▶ [YOUR OBJECTIVE]:
Carry none of the pictures over; set down the material below exactly.

▶ [INFORMATION SUPPLIED]:
┄┄┄┄┄┄┄┄┄┄┄┄┄┄┄┄┄┄┄┄

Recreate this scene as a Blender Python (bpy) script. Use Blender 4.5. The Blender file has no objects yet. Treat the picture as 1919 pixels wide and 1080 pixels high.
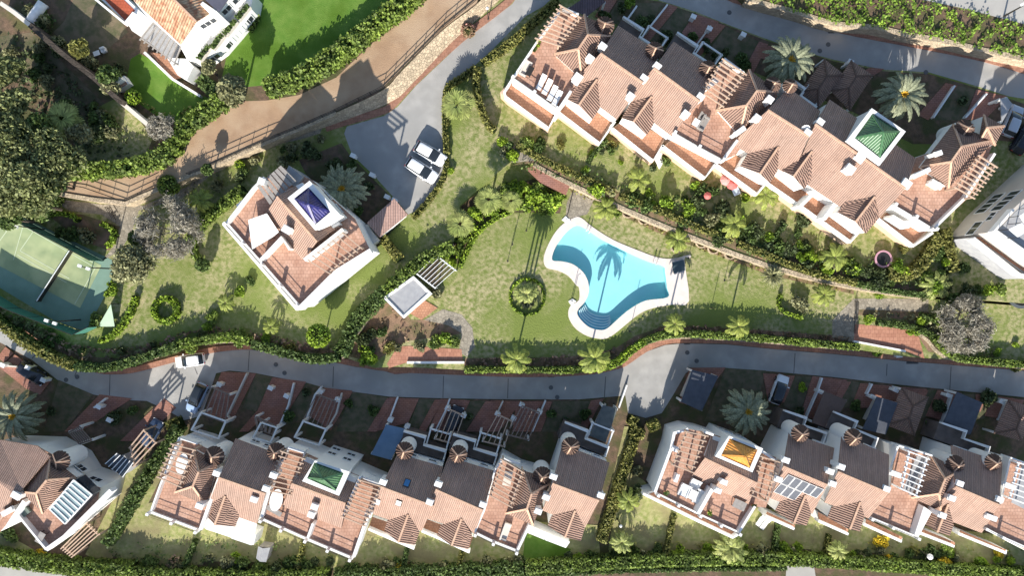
import bpy, math, random
import numpy as np
from mathutils import Vector
from mathutils.geometry import tessellate_polygon
S = bpy.context.scene
COL = S.collection
rnd = random.Random(5)
RG = np.random.default_rng(11)
# ---------------------------------------------------------------- camera, sky, sun, exposure
HC, FP = 96.0, 1344.0          # drone height in metres, focal length in photo pixels
cam = bpy.data.cameras.new('camera'); co = bpy.data.objects.new('camera', cam); COL.objects.link(co)
co.location = (0, 0, HC); cam.lens = FP / 1919 * 36; cam.clip_end = 3000; S.camera = co
SUN_EL, SH_AZ = 28.0, 13.0     # elevation; shadows fall this many degrees clockwise of +Y
w = bpy.data.worlds.new('World'); S.world = w; w.use_nodes = True
nt = w.node_tree; bg = nt.nodes['Background']; sk = nt.nodes.new('ShaderNodeTexSky')
sk.sky_type = 'NISHITA'; sk.sun_disc = False; sk.sun_elevation = math.radians(SUN_EL)
sk.sun_rotation = math.radians(180 + SH_AZ); sk.air_density = 1.0; sk.dust_density = 0.6
nt.links.new(sk.outputs[0], bg.inputs[0]); bg.inputs[1].default_value = 0.118
sl = bpy.data.lights.new('sun', 'SUN'); sl.energy = 5.0; sl.angle = math.radians(0.5); sl.color = (1, .95, .87)
so = bpy.data.objects.new('sun', sl); COL.objects.link(so)
a = math.radians(SH_AZ); e = math.radians(SUN_EL)
SD = Vector((math.sin(a) * math.cos(e), math.cos(a) * math.cos(e), -math.sin(e)))
so.rotation_euler = SD.to_track_quat('-Z', 'Y').to_euler(); so.location = (-20, -80, 60)
S.view_settings.view_transform = 'Standard'; S.view_settings.look = 'None'; S.view_settings.gamma = 1
S.view_settings.exposure = 0.80
S.render.resolution_x = 1024; S.render.resolution_y = 577
# ---------------------------------------------------------------- coordinates
ZR, ZM, ZU, ZT, ZN = 0.0, 1.5, 3.0, 5.0, 5.0   # lower road, pool terrace, upper terrace, estate terrace, north bank
REG = {c: ((i % 4) * 480 if True else 0, (i // 4) * 270) for i, c in enumerate('abcdefghijklmnop')}
def pts(s):
    """'m 10,20 30,40 @ 5,6' -> list of survey positions; letters pick a survey sheet, @ is the full sheet."""
    out = []; r = '@'
    for t in s.split():
        if ',' in t:
            x, y = (float(v) for v in t.split(','))
            out.append((x, y) if r == '@' else (REG[r][0] + x / 4, REG[r][1] + y / 4))
        else: r = t
    return out
def P(p, z):
    k = (HC - z) / FP
    return Vector(((p[0] - 959.5) * k, -(p[1] - 540) * k, z))
def hit(pl, p):
    """where the sight line of survey position p meets the plane through three points"""
    n = (pl[1] - pl[0]).cross(pl[2] - pl[0]); o = Vector((0, 0, HC)); d = P(p, 0) - o
    return o + d * ((pl[0] - o).dot(n) / d.dot(n))
def inside(p, poly):
    x, y = p; c = False; n = len(poly)
    for i in range(n):
        x1, y1 = poly[i]; x2, y2 = poly[i - 1]
        if (y1 > y) != (y2 > y) and x < (x2 - x1) * (y - y1) / (y2 - y1) + x1: c = not c
    return c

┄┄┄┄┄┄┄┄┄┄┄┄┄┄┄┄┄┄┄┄

▶ [WRITTEN RESPONSE]:
Recreate this scene as a Blender Python (bpy) script. Use Blender 4.5. The Blender file has no objects yet. Treat the picture as 1919 pixels wide and 1080 pixels high.
import bpy, math, random
import numpy as np
from mathutils import Vector
from mathutils.geometry import tessellate_polygon
S = bpy.context.scene
COL = S.collection
rnd = random.Random(5)
RG = np.random.default_rng(11)
# ---------------------------------------------------------------- camera, sky, sun, exposure
HC, FP = 96.0, 1344.0          # drone height in metres, focal length in photo pixels
cam = bpy.data.cameras.new('camera'); co = bpy.data.objects.new('camera', cam); COL.objects.link(co)
co.location = (0, 0, HC); cam.lens = FP / 1919 * 36; cam.clip_end = 3000; S.camera = co
SUN_EL, SH_AZ = 28.0, 13.0     # elevation; shadows fall this many degrees clockwise of +Y
w = bpy.data.worlds.new('World'); S.world = w; w.use_nodes = True
nt = w.node_tree; bg = nt.nodes['Background']; sk = nt.nodes.new('ShaderNodeTexSky')
sk.sky_type = 'NISHITA'; sk.sun_disc = False; sk.sun_elevation = math.radians(SUN_EL)
sk.sun_rotation = math.radians(180 + SH_AZ); sk.air_density = 1.0; sk.dust_density = 0.6
nt.links.new(sk.outputs[0], bg.inputs[0]); bg.inputs[1].default_value = 0.118
sl = bpy.data.lights.new('sun', 'SUN'); sl.energy = 5.0; sl.angle = math.radians(0.5); sl.color = (1, .95, .87)
so = bpy.data.objects.new('sun', sl); COL.objects.link(so)
a = math.radians(SH_AZ); e = math.radians(SUN_EL)
SD = Vector((math.sin(a) * math.cos(e), math.cos(a) * math.cos(e), -math.sin(e)))
so.rotation_euler = SD.to_track_quat('-Z', 'Y').to_euler(); so.location = (-20, -80, 60)
S.view_settings.view_transform = 'Standard'; S.view_settings.look = 'None'; S.view_settings.gamma = 1
S.view_settings.exposure = 0.80
S.render.resolution_x = 1024; S.render.resolution_y = 577
# ---------------------------------------------------------------- coordinates
ZR, ZM, ZU, ZT, ZN = 0.0, 1.5, 3.0, 5.0, 5.0   # lower road, pool terrace, upper terrace, estate terrace, north bank
REG = {c: ((i % 4) * 480 if True else 0, (i // 4) * 270) for i, c in enumerate('abcdefghijklmnop')}
def pts(s):
    """'m 10,20 30,40 @ 5,6' -> list of survey positions; letters pick a survey sheet, @ is the full sheet."""
    out = []; r = '@'
    for t in s.split():
        if ',' in t:
            x, y = (float(v) for v in t.split(','))
            out.append((x, y) if r == '@' else (REG[r][0] + x / 4, REG[r][1] + y / 4))
        else: r = t
    return out
def P(p, z):
    k = (HC - z) / FP
    return Vector(((p[0] - 959.5) * k, -(p[1] - 540) * k, z))
def hit(pl, p):
    """where the sight line of survey position p meets the plane through three points"""
    n = (pl[1] - pl[0]).cross(pl[2] - pl[0]); o = Vector((0, 0, HC)); d = P(p, 0) - o
    return o + d * ((pl[0] - o).dot(n) / d.dot(n))
def inside(p, poly):
    x, y = p; c = False; n = len(poly)
    for i in range(n):
        x1, y1 = poly[i]; x2, y2 = poly[i - 1]
        if (y1 > y) != (y2 > y) and x < (x2 - x1) * (y - y1) / (y2 - y1) + x1: c = not c
    return c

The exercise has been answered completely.